===== DATASET EXCERPT

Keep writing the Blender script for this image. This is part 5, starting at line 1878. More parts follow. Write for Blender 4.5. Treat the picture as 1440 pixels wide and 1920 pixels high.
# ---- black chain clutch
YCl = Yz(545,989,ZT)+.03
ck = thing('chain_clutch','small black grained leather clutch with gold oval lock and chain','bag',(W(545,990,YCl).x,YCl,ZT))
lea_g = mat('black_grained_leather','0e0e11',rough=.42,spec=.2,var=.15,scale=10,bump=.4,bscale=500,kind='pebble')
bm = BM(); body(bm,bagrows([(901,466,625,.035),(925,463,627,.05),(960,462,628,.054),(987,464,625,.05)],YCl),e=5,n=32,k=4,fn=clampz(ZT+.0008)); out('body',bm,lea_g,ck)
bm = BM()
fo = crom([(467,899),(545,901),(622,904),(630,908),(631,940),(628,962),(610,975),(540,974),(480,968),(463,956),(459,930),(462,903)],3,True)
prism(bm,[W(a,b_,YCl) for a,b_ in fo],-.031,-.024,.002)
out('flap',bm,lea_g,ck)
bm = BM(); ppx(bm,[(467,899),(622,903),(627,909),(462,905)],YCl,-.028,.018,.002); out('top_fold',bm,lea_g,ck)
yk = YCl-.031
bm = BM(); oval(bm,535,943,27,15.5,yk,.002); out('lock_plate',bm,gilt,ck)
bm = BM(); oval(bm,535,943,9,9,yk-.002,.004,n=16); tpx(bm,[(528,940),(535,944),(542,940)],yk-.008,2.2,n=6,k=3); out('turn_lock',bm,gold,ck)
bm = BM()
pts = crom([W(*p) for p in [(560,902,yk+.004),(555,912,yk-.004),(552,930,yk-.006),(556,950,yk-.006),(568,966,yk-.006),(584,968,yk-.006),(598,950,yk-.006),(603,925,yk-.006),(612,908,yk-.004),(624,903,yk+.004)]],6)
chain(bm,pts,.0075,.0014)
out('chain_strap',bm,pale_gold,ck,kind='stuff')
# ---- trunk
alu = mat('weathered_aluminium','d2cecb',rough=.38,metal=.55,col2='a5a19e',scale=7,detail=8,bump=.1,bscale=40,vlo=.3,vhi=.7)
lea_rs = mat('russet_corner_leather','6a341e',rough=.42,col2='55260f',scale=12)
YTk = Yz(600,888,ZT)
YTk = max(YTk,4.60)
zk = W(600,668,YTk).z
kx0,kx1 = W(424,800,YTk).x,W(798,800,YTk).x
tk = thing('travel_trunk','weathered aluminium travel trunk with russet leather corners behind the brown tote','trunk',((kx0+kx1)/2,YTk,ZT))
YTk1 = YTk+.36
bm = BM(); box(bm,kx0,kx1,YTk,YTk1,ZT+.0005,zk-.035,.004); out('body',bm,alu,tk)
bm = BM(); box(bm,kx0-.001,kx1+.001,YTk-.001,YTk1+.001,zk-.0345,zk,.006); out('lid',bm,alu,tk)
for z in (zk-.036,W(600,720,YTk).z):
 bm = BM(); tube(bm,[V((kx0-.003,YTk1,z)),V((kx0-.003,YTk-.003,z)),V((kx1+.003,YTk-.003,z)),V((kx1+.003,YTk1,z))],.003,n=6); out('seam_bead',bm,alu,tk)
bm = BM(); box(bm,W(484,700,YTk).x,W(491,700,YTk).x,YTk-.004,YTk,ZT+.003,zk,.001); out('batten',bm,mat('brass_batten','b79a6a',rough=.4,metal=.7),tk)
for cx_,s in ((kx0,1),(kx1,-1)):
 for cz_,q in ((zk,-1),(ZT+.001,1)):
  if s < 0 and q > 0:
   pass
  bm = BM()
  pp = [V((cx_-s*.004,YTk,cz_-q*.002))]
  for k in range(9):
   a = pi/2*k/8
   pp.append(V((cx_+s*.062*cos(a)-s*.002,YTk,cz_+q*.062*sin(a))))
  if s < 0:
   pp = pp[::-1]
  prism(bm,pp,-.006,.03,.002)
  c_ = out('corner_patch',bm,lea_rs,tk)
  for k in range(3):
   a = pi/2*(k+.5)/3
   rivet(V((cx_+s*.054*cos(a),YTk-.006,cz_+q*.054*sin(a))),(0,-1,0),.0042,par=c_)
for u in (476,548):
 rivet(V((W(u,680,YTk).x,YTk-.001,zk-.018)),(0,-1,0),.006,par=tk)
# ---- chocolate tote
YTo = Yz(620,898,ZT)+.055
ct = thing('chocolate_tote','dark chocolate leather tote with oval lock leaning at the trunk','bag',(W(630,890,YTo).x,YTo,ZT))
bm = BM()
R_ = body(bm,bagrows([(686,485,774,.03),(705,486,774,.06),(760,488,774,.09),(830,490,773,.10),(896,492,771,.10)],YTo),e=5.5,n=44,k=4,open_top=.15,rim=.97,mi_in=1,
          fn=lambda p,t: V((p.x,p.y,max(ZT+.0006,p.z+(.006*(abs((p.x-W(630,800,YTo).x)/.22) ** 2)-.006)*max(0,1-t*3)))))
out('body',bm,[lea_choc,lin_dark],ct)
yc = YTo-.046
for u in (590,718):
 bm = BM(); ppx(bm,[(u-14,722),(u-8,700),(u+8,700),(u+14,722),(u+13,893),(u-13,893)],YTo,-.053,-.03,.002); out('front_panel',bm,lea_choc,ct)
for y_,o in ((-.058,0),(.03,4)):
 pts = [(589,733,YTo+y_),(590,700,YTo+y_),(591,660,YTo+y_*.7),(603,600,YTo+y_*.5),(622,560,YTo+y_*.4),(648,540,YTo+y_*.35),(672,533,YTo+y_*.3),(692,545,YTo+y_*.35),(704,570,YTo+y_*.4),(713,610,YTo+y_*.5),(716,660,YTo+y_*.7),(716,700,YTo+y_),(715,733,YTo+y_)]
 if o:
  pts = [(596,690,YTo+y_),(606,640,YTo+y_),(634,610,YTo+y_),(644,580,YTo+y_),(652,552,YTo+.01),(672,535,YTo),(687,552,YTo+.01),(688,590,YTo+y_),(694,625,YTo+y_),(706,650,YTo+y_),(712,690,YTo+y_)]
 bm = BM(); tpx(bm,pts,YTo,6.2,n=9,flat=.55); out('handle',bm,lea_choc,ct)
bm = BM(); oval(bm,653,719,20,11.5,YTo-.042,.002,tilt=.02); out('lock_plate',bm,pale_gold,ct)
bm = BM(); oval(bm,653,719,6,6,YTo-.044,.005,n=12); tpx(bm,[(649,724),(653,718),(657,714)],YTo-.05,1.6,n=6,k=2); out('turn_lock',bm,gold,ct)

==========

» **WHAT YOU NEED TO DO**:
Extract the full listing above without alteration.

» **WORKED ANSWER**:
Keep writing the Blender script for this image. This is part 5, starting at line 1878. More parts follow. Write for Blender 4.5. Treat the picture as 1440 pixels wide and 1920 pixels high.
# ---- black chain clutch
YCl = Yz(545,989,ZT)+.03
ck = thing('chain_clutch','small black grained leather clutch with gold oval lock and chain','bag',(W(545,990,YCl).x,YCl,ZT))
lea_g = mat('black_grained_leather','0e0e11',rough=.42,spec=.2,var=.15,scale=10,bump=.4,bscale=500,kind='pebble')
bm = BM(); body(bm,bagrows([(901,466,625,.035),(925,463,627,.05),(960,462,628,.054),(987,464,625,.05)],YCl),e=5,n=32,k=4,fn=clampz(ZT+.0008)); out('body',bm,lea_g,ck)
bm = BM()
fo = crom([(467,899),(545,901),(622,904),(630,908),(631,940),(628,962),(610,975),(540,974),(480,968),(463,956),(459,930),(462,903)],3,True)
prism(bm,[W(a,b_,YCl) for a,b_ in fo],-.031,-.024,.002)
out('flap',bm,lea_g,ck)
bm = BM(); ppx(bm,[(467,899),(622,903),(627,909),(462,905)],YCl,-.028,.018,.002); out('top_fold',bm,lea_g,ck)
yk = YCl-.031
bm = BM(); oval(bm,535,943,27,15.5,yk,.002); out('lock_plate',bm,gilt,ck)
bm = BM(); oval(bm,535,943,9,9,yk-.002,.004,n=16); tpx(bm,[(528,940),(535,944),(542,940)],yk-.008,2.2,n=6,k=3); out('turn_lock',bm,gold,ck)
bm = BM()
pts = crom([W(*p) for p in [(560,902,yk+.004),(555,912,yk-.004),(552,930,yk-.006),(556,950,yk-.006),(568,966,yk-.006),(584,968,yk-.006),(598,950,yk-.006),(603,925,yk-.006),(612,908,yk-.004),(624,903,yk+.004)]],6)
chain(bm,pts,.0075,.0014)
out('chain_strap',bm,pale_gold,ck,kind='stuff')
# ---- trunk
alu = mat('weathered_aluminium','d2cecb',rough=.38,metal=.55,col2='a5a19e',scale=7,detail=8,bump=.1,bscale=40,vlo=.3,vhi=.7)
lea_rs = mat('russet_corner_leather','6a341e',rough=.42,col2='55260f',scale=12)
YTk = Yz(600,888,ZT)
YTk = max(YTk,4.60)
zk = W(600,668,YTk).z
kx0,kx1 = W(424,800,YTk).x,W(798,800,YTk).x
tk = thing('travel_trunk','weathered aluminium travel trunk with russet leather corners behind the brown tote','trunk',((kx0+kx1)/2,YTk,ZT))
YTk1 = YTk+.36
bm = BM(); box(bm,kx0,kx1,YTk,YTk1,ZT+.0005,zk-.035,.004); out('body',bm,alu,tk)
bm = BM(); box(bm,kx0-.001,kx1+.001,YTk-.001,YTk1+.001,zk-.0345,zk,.006); out('lid',bm,alu,tk)
for z in (zk-.036,W(600,720,YTk).z):
 bm = BM(); tube(bm,[V((kx0-.003,YTk1,z)),V((kx0-.003,YTk-.003,z)),V((kx1+.003,YTk-.003,z)),V((kx1+.003,YTk1,z))],.003,n=6); out('seam_bead',bm,alu,tk)
bm = BM(); box(bm,W(484,700,YTk).x,W(491,700,YTk).x,YTk-.004,YTk,ZT+.003,zk,.001); out('batten',bm,mat('brass_batten','b79a6a',rough=.4,metal=.7),tk)
for cx_,s in ((kx0,1),(kx1,-1)):
 for cz_,q in ((zk,-1),(ZT+.001,1)):
  if s < 0 and q > 0:
   pass
  bm = BM()
  pp = [V((cx_-s*.004,YTk,cz_-q*.002))]
  for k in range(9):
   a = pi/2*k/8
   pp.append(V((cx_+s*.062*cos(a)-s*.002,YTk,cz_+q*.062*sin(a))))
  if s < 0:
   pp = pp[::-1]
  prism(bm,pp,-.006,.03,.002)
  c_ = out('corner_patch',bm,lea_rs,tk)
  for k in range(3):
   a = pi/2*(k+.5)/3
   rivet(V((cx_+s*.054*cos(a),YTk-.006,cz_+q*.054*sin(a))),(0,-1,0),.0042,par=c_)
for u in (476,548):
 rivet(V((W(u,680,YTk).x,YTk-.001,zk-.018)),(0,-1,0),.006,par=tk)
# ---- chocolate tote
YTo = Yz(620,898,ZT)+.055
ct = thing('chocolate_tote','dark chocolate leather tote with oval lock leaning at the trunk','bag',(W(630,890,YTo).x,YTo,ZT))
bm = BM()
R_ = body(bm,bagrows([(686,485,774,.03),(705,486,774,.06),(760,488,774,.09),(830,490,773,.10),(896,492,771,.10)],YTo),e=5.5,n=44,k=4,open_top=.15,rim=.97,mi_in=1,
          fn=lambda p,t: V((p.x,p.y,max(ZT+.0006,p.z+(.006*(abs((p.x-W(630,800,YTo).x)/.22) ** 2)-.006)*max(0,1-t*3)))))
out('body',bm,[lea_choc,lin_dark],ct)
yc = YTo-.046
for u in (590,718):
 bm = BM(); ppx(bm,[(u-14,722),(u-8,700),(u+8,700),(u+14,722),(u+13,893),(u-13,893)],YTo,-.053,-.03,.002); out('front_panel',bm,lea_choc,ct)
for y_,o in ((-.058,0),(.03,4)):
 pts = [(589,733,YTo+y_),(590,700,YTo+y_),(591,660,YTo+y_*.7),(603,600,YTo+y_*.5),(622,560,YTo+y_*.4),(648,540,YTo+y_*.35),(672,533,YTo+y_*.3),(692,545,YTo+y_*.35),(704,570,YTo+y_*.4),(713,610,YTo+y_*.5),(716,660,YTo+y_*.7),(716,700,YTo+y_),(715,733,YTo+y_)]
 if o:
  pts = [(596,690,YTo+y_),(606,640,YTo+y_),(634,610,YTo+y_),(644,580,YTo+y_),(652,552,YTo+.01),(672,535,YTo),(687,552,YTo+.01),(688,590,YTo+y_),(694,625,YTo+y_),(706,650,YTo+y_),(712,690,YTo+y_)]
 bm = BM(); tpx(bm,pts,YTo,6.2,n=9,flat=.55); out('handle',bm,lea_choc,ct)
bm = BM(); oval(bm,653,719,20,11.5,YTo-.042,.002,tilt=.02); out('lock_plate',bm,pale_gold,ct)
bm = BM(); oval(bm,653,719,6,6,YTo-.044,.005,n=12); tpx(bm,[(649,724),(653,718),(657,714)],YTo-.05,1.6,n=6,k=2); out('turn_lock',bm,gold,ct)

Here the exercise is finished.